### Data supplied
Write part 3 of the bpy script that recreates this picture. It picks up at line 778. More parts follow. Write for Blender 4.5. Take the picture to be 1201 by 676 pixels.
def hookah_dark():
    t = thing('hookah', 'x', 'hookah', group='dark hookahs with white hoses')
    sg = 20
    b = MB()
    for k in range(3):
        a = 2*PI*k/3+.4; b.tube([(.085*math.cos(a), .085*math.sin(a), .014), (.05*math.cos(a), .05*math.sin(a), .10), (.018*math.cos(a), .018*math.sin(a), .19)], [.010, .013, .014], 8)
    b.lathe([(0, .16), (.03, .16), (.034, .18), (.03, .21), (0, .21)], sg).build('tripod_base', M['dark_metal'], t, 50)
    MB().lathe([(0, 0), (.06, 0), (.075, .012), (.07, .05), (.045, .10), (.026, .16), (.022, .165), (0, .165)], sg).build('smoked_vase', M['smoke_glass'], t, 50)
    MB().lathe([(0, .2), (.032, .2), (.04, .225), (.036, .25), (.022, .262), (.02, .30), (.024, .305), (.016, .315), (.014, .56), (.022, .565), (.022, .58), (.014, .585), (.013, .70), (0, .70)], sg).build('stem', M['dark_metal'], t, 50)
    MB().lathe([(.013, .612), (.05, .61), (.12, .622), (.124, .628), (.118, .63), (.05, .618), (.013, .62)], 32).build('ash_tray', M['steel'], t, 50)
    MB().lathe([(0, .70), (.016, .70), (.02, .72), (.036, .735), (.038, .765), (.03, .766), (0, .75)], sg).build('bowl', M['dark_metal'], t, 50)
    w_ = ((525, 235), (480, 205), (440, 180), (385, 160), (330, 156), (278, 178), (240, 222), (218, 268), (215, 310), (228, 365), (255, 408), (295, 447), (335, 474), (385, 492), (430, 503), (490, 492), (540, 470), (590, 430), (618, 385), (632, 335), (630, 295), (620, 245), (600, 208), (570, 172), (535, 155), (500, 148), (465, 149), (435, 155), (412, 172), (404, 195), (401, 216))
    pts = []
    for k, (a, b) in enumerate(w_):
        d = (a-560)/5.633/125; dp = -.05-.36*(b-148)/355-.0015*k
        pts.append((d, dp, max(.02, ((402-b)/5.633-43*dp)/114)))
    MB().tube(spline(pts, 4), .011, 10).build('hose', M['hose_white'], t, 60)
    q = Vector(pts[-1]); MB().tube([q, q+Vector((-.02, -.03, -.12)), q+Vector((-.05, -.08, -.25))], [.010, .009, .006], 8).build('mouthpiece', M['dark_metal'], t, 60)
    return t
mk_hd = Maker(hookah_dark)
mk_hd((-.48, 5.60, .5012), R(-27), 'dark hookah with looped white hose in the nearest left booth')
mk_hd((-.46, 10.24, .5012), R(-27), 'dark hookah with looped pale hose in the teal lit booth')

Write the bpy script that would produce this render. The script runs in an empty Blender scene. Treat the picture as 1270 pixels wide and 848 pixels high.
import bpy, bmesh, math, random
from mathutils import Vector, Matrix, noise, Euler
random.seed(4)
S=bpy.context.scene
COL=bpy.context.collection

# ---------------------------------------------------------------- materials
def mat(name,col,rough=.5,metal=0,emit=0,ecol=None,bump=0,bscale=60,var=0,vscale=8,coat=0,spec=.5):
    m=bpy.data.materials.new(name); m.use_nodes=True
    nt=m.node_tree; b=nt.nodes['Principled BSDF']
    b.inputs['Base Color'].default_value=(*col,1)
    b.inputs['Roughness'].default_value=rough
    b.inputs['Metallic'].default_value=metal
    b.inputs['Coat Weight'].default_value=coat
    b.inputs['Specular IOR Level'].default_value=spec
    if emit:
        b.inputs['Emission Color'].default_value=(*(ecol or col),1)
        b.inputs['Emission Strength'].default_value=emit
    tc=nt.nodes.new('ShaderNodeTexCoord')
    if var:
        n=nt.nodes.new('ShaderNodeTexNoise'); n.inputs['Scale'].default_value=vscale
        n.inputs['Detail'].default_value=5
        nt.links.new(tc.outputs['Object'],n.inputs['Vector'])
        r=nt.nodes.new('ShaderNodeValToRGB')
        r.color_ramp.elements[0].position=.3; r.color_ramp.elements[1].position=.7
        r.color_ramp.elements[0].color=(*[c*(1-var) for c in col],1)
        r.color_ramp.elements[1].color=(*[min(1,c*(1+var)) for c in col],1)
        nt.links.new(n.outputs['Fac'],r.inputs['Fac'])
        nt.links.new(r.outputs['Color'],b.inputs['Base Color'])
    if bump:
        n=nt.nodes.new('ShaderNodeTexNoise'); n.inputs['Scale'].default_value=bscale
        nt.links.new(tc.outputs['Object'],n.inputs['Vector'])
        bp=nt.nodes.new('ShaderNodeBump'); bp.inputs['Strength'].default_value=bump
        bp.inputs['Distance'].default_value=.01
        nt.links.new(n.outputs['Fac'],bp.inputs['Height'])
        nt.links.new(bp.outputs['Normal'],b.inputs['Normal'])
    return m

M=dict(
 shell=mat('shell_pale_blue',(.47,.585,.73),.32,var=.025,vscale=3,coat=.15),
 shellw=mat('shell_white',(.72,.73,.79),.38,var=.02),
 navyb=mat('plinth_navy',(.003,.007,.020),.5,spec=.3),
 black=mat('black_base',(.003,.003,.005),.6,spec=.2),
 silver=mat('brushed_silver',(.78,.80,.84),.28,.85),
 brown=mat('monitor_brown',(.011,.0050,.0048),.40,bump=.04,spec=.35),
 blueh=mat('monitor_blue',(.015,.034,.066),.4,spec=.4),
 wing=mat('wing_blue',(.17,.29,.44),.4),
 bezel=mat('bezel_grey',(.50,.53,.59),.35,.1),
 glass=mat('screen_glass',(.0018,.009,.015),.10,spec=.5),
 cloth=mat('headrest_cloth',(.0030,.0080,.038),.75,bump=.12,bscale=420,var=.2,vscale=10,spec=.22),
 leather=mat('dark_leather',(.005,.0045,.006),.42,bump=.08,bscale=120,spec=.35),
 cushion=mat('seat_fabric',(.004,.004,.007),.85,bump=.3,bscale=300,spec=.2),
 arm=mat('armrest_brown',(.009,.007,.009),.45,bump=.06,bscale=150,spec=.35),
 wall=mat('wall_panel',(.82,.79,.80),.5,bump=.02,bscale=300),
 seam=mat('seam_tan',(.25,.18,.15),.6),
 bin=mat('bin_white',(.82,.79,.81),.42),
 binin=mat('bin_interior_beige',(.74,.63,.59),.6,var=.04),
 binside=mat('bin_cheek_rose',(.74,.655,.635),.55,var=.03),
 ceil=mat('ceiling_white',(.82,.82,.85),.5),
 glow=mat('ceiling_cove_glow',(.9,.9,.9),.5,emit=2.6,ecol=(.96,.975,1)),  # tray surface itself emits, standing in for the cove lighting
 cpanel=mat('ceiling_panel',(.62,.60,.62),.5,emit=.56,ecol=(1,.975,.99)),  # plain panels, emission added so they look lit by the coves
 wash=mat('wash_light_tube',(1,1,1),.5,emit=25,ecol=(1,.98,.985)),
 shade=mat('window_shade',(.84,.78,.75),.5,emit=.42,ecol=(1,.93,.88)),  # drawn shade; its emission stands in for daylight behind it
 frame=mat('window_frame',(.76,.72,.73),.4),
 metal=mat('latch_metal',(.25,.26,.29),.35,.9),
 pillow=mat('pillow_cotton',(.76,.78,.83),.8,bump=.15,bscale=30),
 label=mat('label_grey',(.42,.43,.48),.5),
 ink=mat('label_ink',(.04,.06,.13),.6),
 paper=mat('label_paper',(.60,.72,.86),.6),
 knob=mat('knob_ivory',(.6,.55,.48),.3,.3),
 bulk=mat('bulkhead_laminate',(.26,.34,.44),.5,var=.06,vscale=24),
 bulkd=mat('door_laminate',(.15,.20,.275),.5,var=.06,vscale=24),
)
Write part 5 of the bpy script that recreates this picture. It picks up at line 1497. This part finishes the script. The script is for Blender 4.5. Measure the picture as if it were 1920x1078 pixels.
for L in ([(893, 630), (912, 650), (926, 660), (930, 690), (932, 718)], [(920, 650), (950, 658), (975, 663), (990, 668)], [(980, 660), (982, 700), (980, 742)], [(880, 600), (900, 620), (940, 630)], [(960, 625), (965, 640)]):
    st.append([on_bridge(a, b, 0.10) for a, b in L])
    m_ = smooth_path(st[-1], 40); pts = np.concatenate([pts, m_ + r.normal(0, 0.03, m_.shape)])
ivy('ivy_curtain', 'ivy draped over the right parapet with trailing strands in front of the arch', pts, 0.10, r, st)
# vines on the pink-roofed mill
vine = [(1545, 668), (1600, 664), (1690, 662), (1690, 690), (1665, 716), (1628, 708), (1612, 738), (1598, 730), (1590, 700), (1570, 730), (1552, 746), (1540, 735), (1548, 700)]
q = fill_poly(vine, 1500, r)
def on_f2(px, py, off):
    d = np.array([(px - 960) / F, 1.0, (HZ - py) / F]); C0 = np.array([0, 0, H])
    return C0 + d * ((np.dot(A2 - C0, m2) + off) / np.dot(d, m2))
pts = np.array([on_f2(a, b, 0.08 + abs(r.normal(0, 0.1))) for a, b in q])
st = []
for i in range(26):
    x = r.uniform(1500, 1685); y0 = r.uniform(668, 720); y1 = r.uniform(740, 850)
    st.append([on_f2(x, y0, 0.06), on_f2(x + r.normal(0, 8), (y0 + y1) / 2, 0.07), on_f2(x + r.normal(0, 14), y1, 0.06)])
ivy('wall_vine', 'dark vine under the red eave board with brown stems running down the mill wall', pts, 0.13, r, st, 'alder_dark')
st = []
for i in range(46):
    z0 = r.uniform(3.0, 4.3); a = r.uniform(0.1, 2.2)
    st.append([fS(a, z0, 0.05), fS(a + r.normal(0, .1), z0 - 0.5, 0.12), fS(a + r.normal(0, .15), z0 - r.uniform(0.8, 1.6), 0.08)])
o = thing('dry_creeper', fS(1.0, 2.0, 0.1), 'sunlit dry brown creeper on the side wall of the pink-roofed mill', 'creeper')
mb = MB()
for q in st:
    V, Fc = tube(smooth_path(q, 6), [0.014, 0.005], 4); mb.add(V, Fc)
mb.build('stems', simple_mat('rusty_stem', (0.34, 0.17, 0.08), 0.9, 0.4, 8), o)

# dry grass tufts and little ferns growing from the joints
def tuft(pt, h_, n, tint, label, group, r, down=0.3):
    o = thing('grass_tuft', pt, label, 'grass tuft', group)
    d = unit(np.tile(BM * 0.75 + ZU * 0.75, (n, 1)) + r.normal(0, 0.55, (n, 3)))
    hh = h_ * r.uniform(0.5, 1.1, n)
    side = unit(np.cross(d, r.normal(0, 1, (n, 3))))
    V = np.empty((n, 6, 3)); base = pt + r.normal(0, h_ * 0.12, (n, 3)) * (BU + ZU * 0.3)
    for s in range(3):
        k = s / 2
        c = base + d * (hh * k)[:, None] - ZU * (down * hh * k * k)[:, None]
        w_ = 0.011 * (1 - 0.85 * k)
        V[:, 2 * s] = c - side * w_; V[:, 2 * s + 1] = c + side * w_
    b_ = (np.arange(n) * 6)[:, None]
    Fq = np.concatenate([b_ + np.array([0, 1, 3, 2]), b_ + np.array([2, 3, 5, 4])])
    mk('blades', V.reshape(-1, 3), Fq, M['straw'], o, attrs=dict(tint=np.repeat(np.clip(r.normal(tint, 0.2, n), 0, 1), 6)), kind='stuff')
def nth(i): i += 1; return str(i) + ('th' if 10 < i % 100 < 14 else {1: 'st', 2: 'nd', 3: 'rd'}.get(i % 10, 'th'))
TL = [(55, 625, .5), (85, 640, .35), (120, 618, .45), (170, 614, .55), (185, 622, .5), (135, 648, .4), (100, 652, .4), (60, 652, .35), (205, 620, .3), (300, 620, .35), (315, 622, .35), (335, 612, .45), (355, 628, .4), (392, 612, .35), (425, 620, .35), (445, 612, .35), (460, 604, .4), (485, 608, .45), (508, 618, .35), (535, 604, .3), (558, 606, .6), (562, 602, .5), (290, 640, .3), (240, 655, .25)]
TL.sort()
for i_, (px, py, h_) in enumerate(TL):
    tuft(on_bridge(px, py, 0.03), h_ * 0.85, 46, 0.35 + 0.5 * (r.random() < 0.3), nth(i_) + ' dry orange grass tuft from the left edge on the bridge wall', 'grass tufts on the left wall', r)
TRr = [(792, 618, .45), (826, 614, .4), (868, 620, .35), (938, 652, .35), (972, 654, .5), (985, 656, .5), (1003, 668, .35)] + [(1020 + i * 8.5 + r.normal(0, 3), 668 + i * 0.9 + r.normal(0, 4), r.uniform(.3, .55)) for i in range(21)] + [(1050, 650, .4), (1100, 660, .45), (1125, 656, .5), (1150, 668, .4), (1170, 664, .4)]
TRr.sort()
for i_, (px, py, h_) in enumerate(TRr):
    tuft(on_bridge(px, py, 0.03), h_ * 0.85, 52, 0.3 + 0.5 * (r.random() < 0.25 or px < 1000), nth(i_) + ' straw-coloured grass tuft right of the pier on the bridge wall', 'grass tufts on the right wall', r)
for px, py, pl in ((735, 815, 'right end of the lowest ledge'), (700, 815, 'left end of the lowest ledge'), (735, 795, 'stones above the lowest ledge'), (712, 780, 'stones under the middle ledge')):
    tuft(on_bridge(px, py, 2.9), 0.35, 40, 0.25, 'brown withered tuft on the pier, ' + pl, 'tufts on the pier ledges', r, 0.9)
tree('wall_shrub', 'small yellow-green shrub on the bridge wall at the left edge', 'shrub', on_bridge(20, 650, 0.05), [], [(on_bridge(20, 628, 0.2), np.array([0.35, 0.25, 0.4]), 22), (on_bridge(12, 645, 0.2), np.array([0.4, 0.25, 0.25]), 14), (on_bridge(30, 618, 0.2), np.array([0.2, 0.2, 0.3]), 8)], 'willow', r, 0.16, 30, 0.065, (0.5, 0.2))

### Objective
Above are the records; from them, give again exactly the lines from the one containing "Write the bpy" through the one containing "COL=bpy.context.collection", both included.

### Answer to this task
Write the bpy script that would produce this render. The script runs in an empty Blender scene. Treat the picture as 1270 pixels wide and 848 pixels high.
import bpy, bmesh, math, random
from mathutils import Vector, Matrix, noise, Euler
random.seed(4)
S=bpy.context.scene
COL=bpy.context.collection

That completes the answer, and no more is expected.